IBM had never shown much interest in personal computers. Their customers were Fortune 500 corporations, not teenage hackers, and their products were multimillion-dollar mainframes, not microcomputers. But the extraordinary success of Apple was not lost on the corporate planners at “Big Blue,” as IBM is known in the computer industry. Its decision to enter the personal computer game legitimized personal computers in the minds of the business community.
The immediate effect of IBM’s entry on home-oriented software companies like Brøderbund, Sirius, and Sierra On-Line was far less traumatic than the fall of Atari a year later. But the impact of the announcement on the public was undeniable: Personal computers were no longer toys. They were on their way to becoming office machines and even household appliances. To the people who bought automobiles and stereos, typewriters and copying machines, these small computers that had been heretofore perceived as nothing more than glorified video game machines now had something to do with real business. After all, International Business Machines itself was building them.

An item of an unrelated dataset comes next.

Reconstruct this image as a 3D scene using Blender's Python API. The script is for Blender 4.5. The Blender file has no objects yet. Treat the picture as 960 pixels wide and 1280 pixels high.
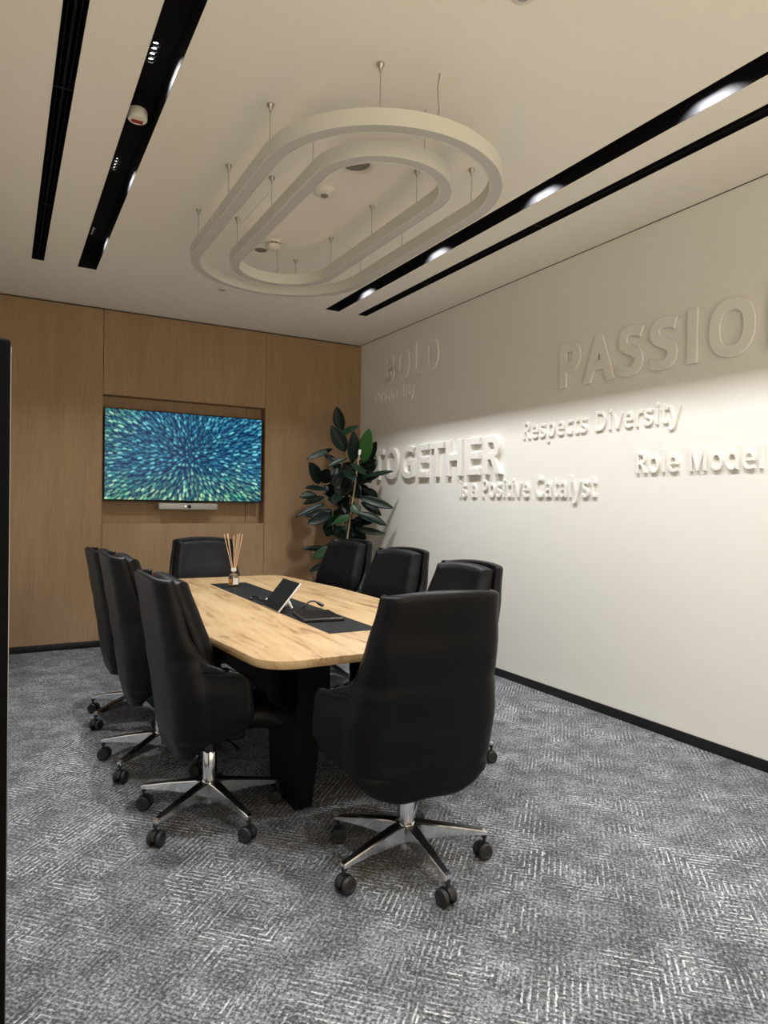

Even Apple, which had been the dominant force in the personal computer industry before IBM put its awesome resources into motion, welcomed the entry. At least it said it did. Apple bought a full-page ad in the Wall Street Journal that said: “Welcome, IBM. . . . Welcome to the most exciting and important marketplace since the computer revolution began 35 years ago. . . .” The official statement from Apple was that IBM’s millions of dollars’ worth of publicity would induce many more people to buy personal computers—and some of those people would buy Apples instead of IBMs.